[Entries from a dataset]
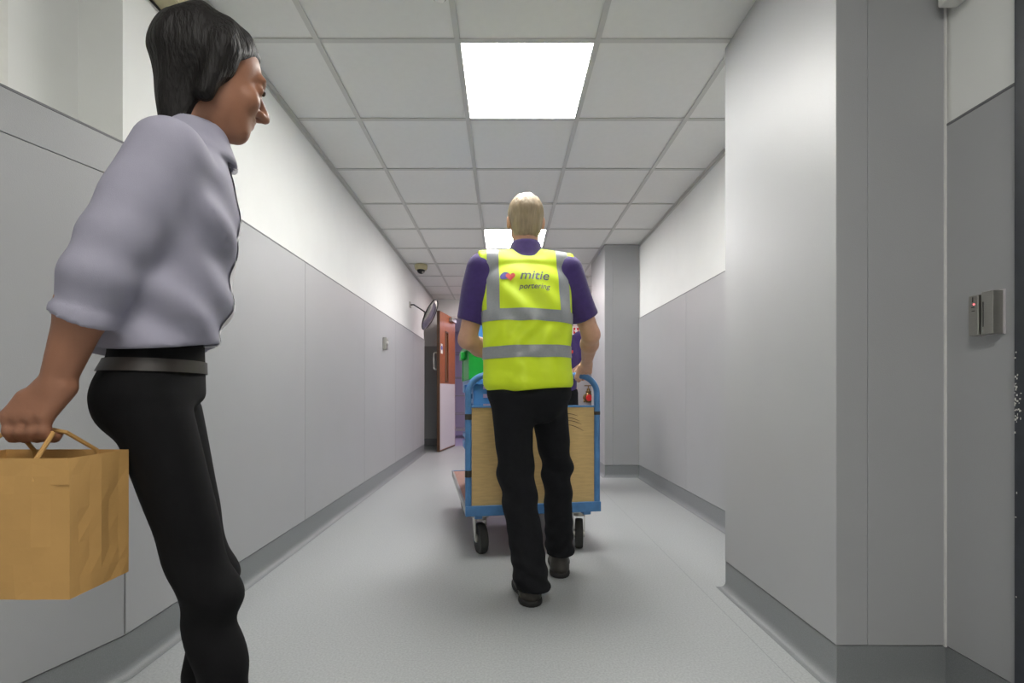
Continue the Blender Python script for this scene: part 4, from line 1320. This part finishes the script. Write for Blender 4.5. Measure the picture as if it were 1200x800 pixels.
for s in (-1, 1):
    b = nb()
    tube(b, [(-0.055, s * (bd + 0.002), bh - 0.035), (-0.055, s * (bd - 0.004), bh), (-0.04, s * 0.012, hz - 0.006), (-0.02, s * 0.004, hz), (0.02, s * 0.004, hz), (0.04, s * 0.012, hz - 0.006), (0.055, s * (bd - 0.004), bh), (0.055, s * (bd + 0.002), bh - 0.035)], 0.0035, 8)
    obj('handle', b, 'paper', t, smooth=True)

# ================================================================== the colleague in purple beyond the trolley
F = Vector((-0.05, -1, 0)).normalized(); Rr = Vector((F.y, -F.x, 0)); Fa, Ra = A3(F), A3(Rr)
X0, Y0 = 0.512, 4.60
def L3(r, f, z): return A3((X0, Y0, z)) + Ra * r + Fa * f
HC = tuple(L3(0, 0.03, 1.59)); HR = local_frame(F, -0.06)
ST = [(L3(0, 0, 0.90), 0.165, 0.112), (L3(0, 0, 1.02), 0.160, 0.112), (L3(0, 0.01, 1.2), 0.182, 0.118), (L3(0, 0.0, 1.34), 0.182, 0.10), (L3(0, 0.0, 1.41), 0.10, 0.07)]
ARMS = []
for sg in (-1, 1):
    s = L3(sg * 0.195, 0, 1.375); e = L3(sg * 0.235, -0.01, 1.09); w = L3(sg * 0.105, 0.20, 1.045)
    ARMS.append((s, e, w, relaxed_hand(w, L3(sg * 0.0, 0.235, 1.02 + 0.02 * sg) - w, -Fa, A3((0, 0, 1)), 0.12)))
LEGS = [(L3(-0.09, 0, 0.88), L3(-0.10, 0.06, 0.48), L3(-0.105, -0.05, 0.10)), (L3(0.09, 0, 0.88), L3(0.10, 0.10, 0.48), L3(0.10, 0.13, 0.09))]
def col_body(P):
    d = head_f(P, HC, HR)
    d = smin(d, cone(P, L3(0, 0.02, 1.53), L3(0, 0, 1.40), 0.055, 0.062), 0.03)
    d = smin(d, chain(P, ST, Ra, Fa), 0.04)
    for s, e, w, h in ARMS:
        d = smin(d, arm_f(P, s, e, w), 0.03); d = smin(d, prims_f(P, h), 0.012)
    for h, k, a in LEGS:
        d = smin(d, cone(P, h, k, 0.075, 0.052), 0.03); d = smin(d, cone(P, k, a, 0.050, 0.036), 0.02)
    return d
colg = link_mesh('person', mesh_sdf('person', col_body, (X0 - 0.40, Y0 - 0.40, 0.04), (X0 + 0.40, Y0 + 0.30, 1.76), 0.008), 'skin', None, True)
tag(colg, 'colleague in purple polo shirt standing beyond the trolley, mostly hidden', 'person')
def col_hair(P):
    q = (P - A3(HC)) @ HR
    d = ell(q, (0, -0.016, 0.034), (0.084, 0.104, 0.096))
    d = smax(d, q[:, 1] - (0.030 + 0.55 * np.clip(q[:, 2] - 0.03, -0.2, 0.2)), 0.012)
    d = smax(d, -(q[:, 2] + 0.06), 0.012)
    for s_ in (-1, 1): d = smax(d, -ell(q, (s_ * 0.088, -0.004, -0.012), (0.026, 0.030, 0.038)), 0.008)
    return d + wav(q, 12, 0.002, 140, (1, 1, 0.3))
link_mesh('hair', mesh_sdf('hair', col_hair, (X0 - 0.14, Y0 - 0.2, 1.5), (X0 + 0.14, Y0 + 0.16, 1.76), 0.006), 'hair_brown', colg, True)
for s_ in (-1, 1):
    p = A3(HC) + HR @ A3((s_ * 0.032, 0.088, 0.010))
    obj('eye', lathe(nb(), [(0.0, -0.004), (0.006, 0.0), (0.005, 0.004), (0, 0.006)], p, HR[:, 1], 10), 'eye', colg, smooth=True)
def col_polo(P):
    d = chain(P, [(c, w + 0.014, dp + 0.016) for c, w, dp in ST], Ra, Fa)
    for s, e, w, h in ARMS:
        ax = (e - s) / np.linalg.norm(e - s)
        d = smin(d, smax(cone(P, s, s + (e - s) * 0.8, 0.068, 0.066), (P - (s + (e - s) * 0.72)) @ ax, 0.008), 0.04)
    q = P - L3(0, 0.008, 1.43)
    col = smax(np.abs(np.sqrt(q[:, 0] ** 2 + q[:, 1] ** 2) - (0.072 - 0.25 * q[:, 2])) - 0.007, np.abs(q[:, 2] - 0.012) - 0.035, 0.008)
    d = smin(d, col, 0.02) + wav(P, 51, 0.004, 20)
    return smax(d, 0.84 - P[:, 2], 0.005)
link_mesh('polo_shirt', mesh_sdf('polo_shirt', col_polo, (X0 - 0.40, Y0 - 0.30, 0.80), (X0 + 0.40, Y0 + 0.30, 1.55), 0.010), 'purple', colg, True)
e_ = L3(-0.105, 0.124, 1.235)
obj('badge', box(e_[0] - 0.018, e_[0] + 0.018, e_[1] - 0.012, e_[1] + 0.01, e_[2] - 0.014, e_[2] + 0.014), 'logo_red', colg, bevel=0.006)
def col_trousers(P):
    d = chain(P, [(L3(0, 0, 0.95), 0.160, 0.115), (L3(0, 0, 0.86), 0.170, 0.125)], Ra, Fa)
    for i, (h, k, a) in enumerate(LEGS):
        d = smin(d, leg_cloth(P, h + A3((0, 0, -0.03)), k, a, 0.07, (0.092, 0.078, 0.070), 23 + i), 0.015)
    return d
link_mesh('trousers', mesh_sdf('trousers', col_trousers, (X0 - 0.30, Y0 - 0.35, 0.04), (X0 + 0.30, Y0 + 0.30, 1.0), 0.010), 'trousers', colg, True)
hl = LEGS[0][2] - Fa * 0.055; shoe(colg, (hl[0], hl[1]), (F.x, F.y), 0.28)
hl = LEGS[1][2] - Fa * 0.055; shoe(colg, (hl[0], hl[1]), (F.x, F.y), 0.28)
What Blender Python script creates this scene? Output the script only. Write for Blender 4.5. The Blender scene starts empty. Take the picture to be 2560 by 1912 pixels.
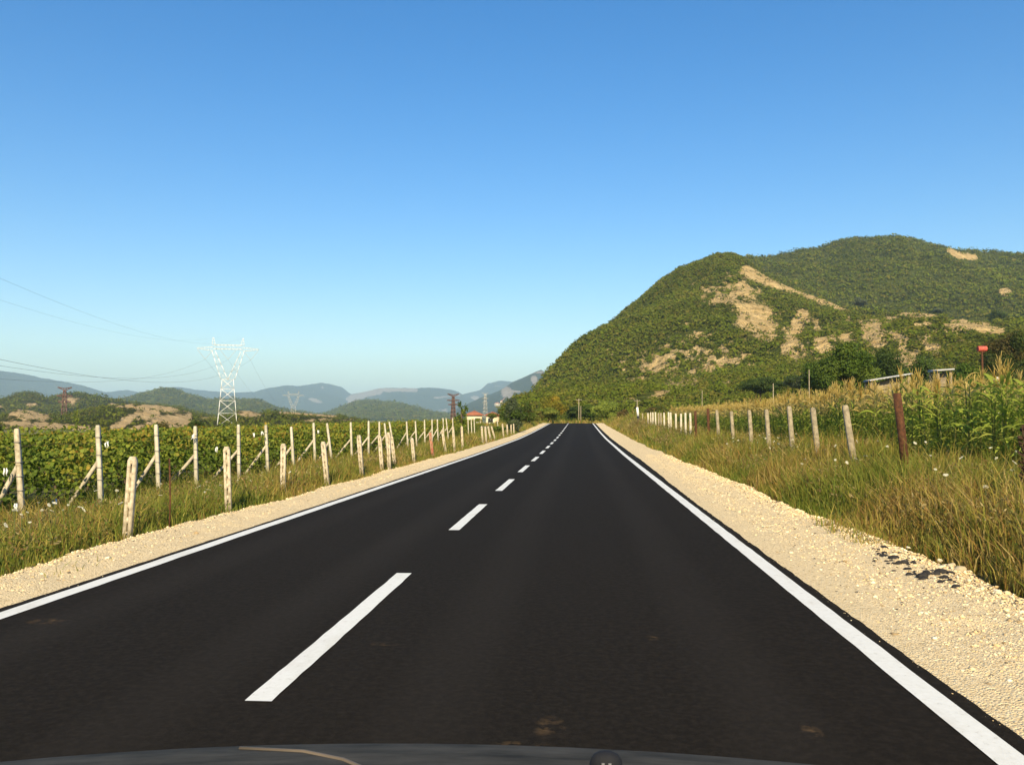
import bpy, math, random
import numpy as np
from mathutils import Vector
R = math.radians
rng = np.random.default_rng(11)
random.seed(5)
SC = bpy.context.scene
COL = SC.collection

# ------------------------------------------------------------------ camera, sky, sun, exposure
F_PX, CX, CY = 2171.0, 1280.0, 956.0
PITCH = math.atan(93.0 / F_PX)
YAW = math.atan(170.0 / F_PX * math.cos(PITCH))
H = 1.37
cam = bpy.data.cameras.new("camera")
cam.sensor_width = 36.0
cam.lens = F_PX / 2560.0 * 36.0
cam.clip_start = 0.05
cam.clip_end = 30000
camo = bpy.data.objects.new("camera", cam)
COL.objects.link(camo)
camo.location = (0, 0, H)
camo.rotation_euler = (R(90) + PITCH, 0, YAW)
SC.camera = camo

SUN_EL, SUN_ROT = R(32), R(175)
w = bpy.data.worlds.new("World")
SC.world = w
w.use_nodes = True
nt = w.node_tree
bg = nt.nodes["Background"]
sky = nt.nodes.new("ShaderNodeTexSky")
sky.sky_type = 'NISHITA'
sky.sun_disc = False
sky.sun_elevation = SUN_EL
sky.sun_rotation = SUN_ROT
sky.altitude = 200
sky.air_density = 1.15
sky.dust_density = 0.35
sky.ozone_density = 2.6
hs = nt.nodes.new("ShaderNodeHueSaturation")
hs.inputs["Saturation"].default_value = 1.46; hs.inputs["Hue"].default_value = 0.506
nt.links.new(sky.outputs[0], hs.inputs["Color"])
nt.links.new(hs.outputs[0], bg.inputs[0])
bg.inputs[1].default_value = 0.092

sl = bpy.data.lights.new("sun", 'SUN')
sl.energy = 5.0
sl.angle = R(0.5)
sl.color = (1.0, 0.82, 0.51)
so = bpy.data.objects.new("sun", sl)
COL.objects.link(so)
sd = Vector((math.cos(SUN_EL) * math.sin(SUN_ROT), math.cos(SUN_EL) * math.cos(SUN_ROT), math.sin(SUN_EL)))
so.rotation_euler = sd.to_track_quat('Z', 'Y').to_euler()
so.location = sd * 50

SC.view_settings.view_transform = 'Standard'
SC.view_settings.look = 'None'
SC.view_settings.gamma = 1
SC.view_settings.exposure = 0.78
SC.render.engine = 'CYCLES'
cy = SC.cycles
cy.use_denoising = True
cy.max_bounces = 5
cy.diffuse_bounces = 2
cy.glossy_bounces = 2
cy.transmission_bounces = 2
cy.volume_bounces = 1
cy.transparent_max_bounces = 8
cy.sample_clamp_indirect = 4

# ------------------------------------------------------------------ helpers: camera geometry (measured photo points -> real places)
def ray(x, y):
    x = np.asarray(x, float); y = np.asarray(y, float)
    a, b = (x - CX) / F_PX, (CY - y) / F_PX
    cp, sp, cw, sw = math.cos(PITCH), math.sin(PITCH), math.cos(YAW), math.sin(YAW)
    fx, fy, fz = -sw * cp, cw * cp, sp
    ux, uy, uz = sw * sp, -cw * sp, cp
    return np.stack([a * cw + b * ux + fx, a * sw + b * uy + fy, b * uz + fz + 0 * a], -1)

def at_depth(x, y, Y):                 # point seen at photo pixel x,y lying Y metres up the road
    d = ray(x, y)
    return np.array([d[0] * Y / d[1], Y, H + d[2] * Y / d[1]])

def depth_at_x(x, X):                 # how far up the road a thing on the line X = const shows at photo column x
    d = ray(x, 1120.0)
    return float(X * d[1] / d[0])

def at_dist(x, y, r):                  # point at horizontal distance r
    d = ray(x, y)
    hl = np.hypot(d[..., 0], d[..., 1])
    return np.stack([d[..., 0] / hl * r, d[..., 1] / hl * r, H + d[..., 2] / hl * r], -1)

def to_px(P):
    P = np.asarray(P, float) - np.array([0, 0, H])
    cp, sp, cw, sw = math.cos(PITCH), math.sin(PITCH), math.cos(YAW), math.sin(YAW)
    dep = P[..., 0] * -sw * cp + P[..., 1] * cw * cp + P[..., 2] * sp
    a = (P[..., 0] * cw + P[..., 1] * sw) / dep
    b = (P[..., 0] * sw * sp - P[..., 1] * cw * sp + P[..., 2] * cp) / dep
    return CX + F_PX * a, CY - F_PX * b

# ------------------------------------------------------------------ helpers: noise
def _hash(i, j, s):
    n = (i * 374761393 + j * 668265263 + s * 1442695041) & 0xffffffff
    n = ((n ^ (n >> 13)) * 1274126177) & 0xffffffff
    return ((n ^ (n >> 16)) & 0xffff) / 65535.0

def vnoise(x, y, s=0):
    x = np.asarray(x, float); y = np.asarray(y, float)
    i = np.floor(x).astype(np.int64); j = np.floor(y).astype(np.int64)
    u = x - i; v = y - j
    u = u * u * (3 - 2 * u); v = v * v * (3 - 2 * v)
    return (_hash(i, j, s) * (1 - u) + _hash(i + 1, j, s) * u) * (1 - v) + (_hash(i, j + 1, s) * (1 - u) + _hash(i + 1, j + 1, s) * u) * v

def fbm(x, y, s=0, o=4):
    t = 0; a = 0.5
    for k in range(o):
        t = t + a * (vnoise(x, y, s + k) * 2 - 1)
        x = x * 2.03 + 7.1; y = y * 2.03 + 3.7; a *= 0.5
    return t

def sstep(x, a, b):
    t = np.clip((x - a) / (b - a), 0, 1)
    return t * t * (3 - 2 * t)

# ------------------------------------------------------------------ helpers: meshes and objects
def np_mesh(name, V, faces, tint=None, smooth=False, attrs=None):
    """V (n,3); faces: list of int arrays (m,k); tint (n,3) colour attribute."""
    me = bpy.data.meshes.new(name)
    V = np.ascontiguousarray(V, np.float32)
    me.vertices.add(len(V)); me.vertices.foreach_set("co", V.ravel())
    if not isinstance(faces, list): faces = [faces]
    faces = [np.asarray(f, np.int32) for f in faces if len(f)]
    nl = sum(f.size for f in faces); nf = sum(len(f) for f in faces)
    me.loops.add(nl); me.polygons.add(nf)
    me.loops.foreach_set("vertex_index", np.concatenate([f.ravel() for f in faces]))
    tot = np.concatenate([np.full(len(f), f.shape[1], np.int32) for f in faces])
    st = np.concatenate([[0], np.cumsum(tot)[:-1]]).astype(np.int32)
    me.polygons.foreach_set("loop_start", st)
    me.polygons.foreach_set("loop_total", tot)
    if smooth: me.polygons.foreach_set("use_smooth", np.ones(nf, bool))
    if tint is not None:
        a = me.attributes.new("tint", 'FLOAT_COLOR', 'POINT')
        a.data.foreach_set("color", np.concatenate([tint, np.ones((len(V), 1))], 1).astype(np.float32).ravel())
    for k, v in (attrs or {}).items():
        a = me.attributes.new(k, 'FLOAT', 'POINT')
        a.data.foreach_set("value", np.asarray(v, np.float32))
    me.update(); me.validate()
    return me

def link(name, me, mat=None, parent=None, loc=None):
    o = bpy.data.objects.new(name, me)
    COL.objects.link(o)
    if me is not None and mat is not None and len(me.materials) == 0: me.materials.append(mat)
    if parent is not None: o.parent = parent
    if loc is not None: o.location = tuple(float(c) for c in loc)
    return o

def tag(o, label=None, cat=None, group=None, kind=None):
    if label: o["label"] = label
    if cat: o["category"] = cat
    if group: o["group"] = group
    if kind: o["kind"] = kind
    return o

class MB:
    """collects boxes, bars, tubes into one mesh"""
    def __init__(s): s.v = []; s.f = {}; s.n = 0
    def add(s, V, F):
        V = np.asarray(V, float)
        for f in F: s.f.setdefault(len(f), []).append([i + s.n for i in f])
        s.v.append(V); s.n += len(V)
    def box(s, x0, x1, y0, y1, z0, z1):
        V = [(x0,y0,z0),(x1,y0,z0),(x1,y1,z0),(x0,y1,z0),(x0,y0,z1),(x1,y0,z1),(x1,y1,z1),(x0,y1,z1)]
        s.add(V, [(0,3,2,1),(4,5,6,7),(0,1,5,4),(1,2,6,5),(2,3,7,6),(3,0,4,7)])
    def tube(s, pts, rad, n=6, cap=True):
        pts = [np.asarray(p, float) for p in pts]
        rad = list(rad) if hasattr(rad, '__len__') else [rad] * len(pts)
        V = []; F = []
        for k, p in enumerate(pts):
            d = pts[min(k + 1, len(pts) - 1)] - pts[max(k - 1, 0)]
            d = d / (np.linalg.norm(d) + 1e-9)
            a = np.cross(d, (0, 0, 1.0)) if abs(d[2]) < 0.95 else np.cross(d, (1.0, 0, 0))
            a /= np.linalg.norm(a); b = np.cross(d, a)
            for q in range(n):
                t = 2 * math.pi * (q + 0.5) / n
                V.append(p + rad[k] * (math.cos(t) * a + math.sin(t) * b))
        for k in range(len(pts) - 1):
            for q in range(n):
                q2 = (q + 1) % n
                F.append((k*n+q, k*n+q2, (k+1)*n+q2, (k+1)*n+q))
        if cap:
            F.append(tuple(range(n))[::-1]); F.append(tuple((len(pts)-1)*n + q for q in range(n)))
        s.add(V, F)
    def bar(s, p, q, t): s.tube([p, q], t * 0.7071, 4)
    def prism(s, p, q, w0, w1):              # square tapered prism from p up to q with a chamfered end
        p = np.asarray(p, float); q = np.asarray(q, float); d = q - p
        s.tube([p, p + d * 0.5, p + d * 0.97, q], [w0*.707, (w0+w1)*.3535, w1*.707, w1*.5], 4)
    def build(s, name, mat=None, parent=None, loc=None, smooth=False):
        return link(name, s.mesh(name, smooth), mat, parent, loc)
    def mesh(s, name, smooth=False):
        return np_mesh(name, np.concatenate(s.v), [np.array(f) for f in s.f.values()], smooth=smooth)

def grid_faces(n, m):
    i, j = np.meshgrid(np.arange(n - 1), np.arange(m - 1), indexing='ij')
    a = (i * m + j).ravel()
    return np.stack([a, a + m, a + m + 1, a + 1], 1)

def unit(v): return v / (np.linalg.norm(v, axis=-1, keepdims=True) + 1e-9)

LEAF2 = np.array([(0,0),(.5,.22),(.38,.72),(0,1.0),(-.38,.72),(-.5,.22)])
def leaves(C, N, size, tint, width=1.0, fold=0.18, down=0.35):
    """folded leaf shapes (two quads each) centred on C, facing N"""
    n = len(C); N = unit(N)
    up = np.tile(np.array([0, 0, -1.0]), (n, 1)) * down + rng.normal(size=(n, 3))
    T = unit(up - (up * N).sum(1, keepdims=True) * N)
    S = np.cross(N, T)
    V = np.empty((n, 6, 3))
    for k, (a, b) in enumerate(LEAF2):
        V[:, k] = C + size[:, None] * (a * width * S + (b - 0.5) * T + fold * (abs(a) * 1.6 - .3) * N)
    base = (np.arange(n) * 6)[:, None]
    Fq = np.concatenate([base + np.array([0, 1, 2, 3]), base + np.array([0, 3, 4, 5])])
    return V.reshape(-1, 3), Fq, np.repeat(tint, 6, 0)

def cards(C, N, size, tint):
    """single irregular quads, for foliage that is far off"""
    n = len(C); N = unit(N)
    r = rng.normal(size=(n, 3)); T = unit(r - (r * N).sum(1, keepdims=True) * N); S = np.cross(N, T)
    V = np.empty((n, 4, 3))
    for k, (a, b) in enumerate([(-1, -.2), (.1, -1), (1, .2), (-.1, 1)]):
        j = 1 + .35 * rng.normal(size=(n, 1))
        V[:, k] = C + size[:, None] * j * (a * S + b * T)
    F = (np.arange(n) * 4)[:, None] + np.arange(4)
    return V.reshape(-1, 3), F, np.repeat(tint, 4, 0)

def rdir(n):
    return unit(rng.normal(size=(n, 3)))

# ------------------------------------------------------------------ helpers: materials
def new_mat(name):
    m = bpy.data.materials.new(name); m.use_nodes = True
    t = m.node_tree
    return m, t, t.nodes["Principled BSDF"]

def nd(t, typ, **kw):
    n = t.nodes.new(typ)
    for k, v in kw.items():
        if k in n.inputs: n.inputs[k].default_value = v
        else: setattr(n, k, v)
    return n

def ramp(t, fac, stops):
    n = t.nodes.new("ShaderNodeValToRGB")
    e = n.color_ramp.elements
    while len(e) < len(stops): e.new(0.5)
    for k, (p, c) in enumerate(stops):
        e[k].position = p; e[k].color = (*c, 1) if len(c) == 3 else c
    t.links.new(fac, n.inputs[0])
    return n.outputs[0]

def noise(t, scale, detail=4, rough=0.55, vec=None, stretch=None):
    if vec is None:
        vec = t.nodes.new("ShaderNodeNewGeometry").outputs["Position"]
    if stretch:
        mp = t.nodes.new("ShaderNodeMapping"); mp.inputs["Scale"].default_value = stretch
        t.links.new(vec, mp.inputs["Vector"]); vec = mp.outputs[0]
    n = nd(t, "ShaderNodeTexNoise", Scale=scale, Detail=detail, Roughness=rough)
    t.links.new(vec, n.inputs["Vector"])
    return n.outputs[0]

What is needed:
Start at the line that contains "What Blender Python", stop at the line that contains "COL = SC.collection", and reproduce each line in that stretch exactly. Pictures are excluded.

Written solution:
What Blender Python script creates this scene? Output the script only. Write for Blender 4.5. The Blender scene starts empty. Take the picture to be 2560 by 1912 pixels.
import bpy, math, random
import numpy as np
from mathutils import Vector
R = math.radians
rng = np.random.default_rng(11)
random.seed(5)
SC = bpy.context.scene
COL = SC.collection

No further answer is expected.